Nick DeLeeuw, spokesman for Protecting Michigan’s Constitution, said passage of the issue would overturn about 170 laws, including protection for students that require suspension of teachers accused of having sex with students and drug trafficking and background checks for bus drivers.

“It will invalidate existing and future state laws that conflict with collective bargaining,” said Mr. DeLeeuw, whose group is supported by the Michigan Chamber of Commerce.

But Dan Lijana, spokesman for Protect Working Families, a coalition of unions which worked to get the initiative on the ballot, rebuts claims that Proposal 2 would repeal existing laws.
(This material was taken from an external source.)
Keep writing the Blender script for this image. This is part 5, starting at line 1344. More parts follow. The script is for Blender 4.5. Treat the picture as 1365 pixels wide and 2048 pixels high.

Instead, he said it would protect workers from corporate special interests and restore the ability for employees to bargain.

“Working families are under attack in many ways,” he said. “The amendment will put collective bargaining as a fundamental right in the constitution.”

Proposal 1 is a referendum on whether to keep the new emergency manager law, also known as Public Act 4, approved last year by the legislature.

A no vote on the issue would repeal the law, which gives authority to the state to send emergency managers to oversee financially distressed cities and school districts.

The managers have broad powers over units of government found to have a financial emergency, including the authority to reject, modify, or terminate terms of an existing contract or collective-bargaining agreement.

Proposal 3 asks voters to amend the constitution to require that at least 25 percent of Michigan’s electricity come from clean renewable sources, such as wind, solar, and hydro, by the 2025 and would allow utility providers to limit rate increases to 1 percent per year to meet the standard.

If approved, Proposal 3 would supersede a 2008 law that requires 10 percent of the state’s energy to come from renewable sources by 2015.

Proposal 4 would amend the constitution to create a registry of home health-care aides, require background checks for workers, and give them limited collective-bargaining rights.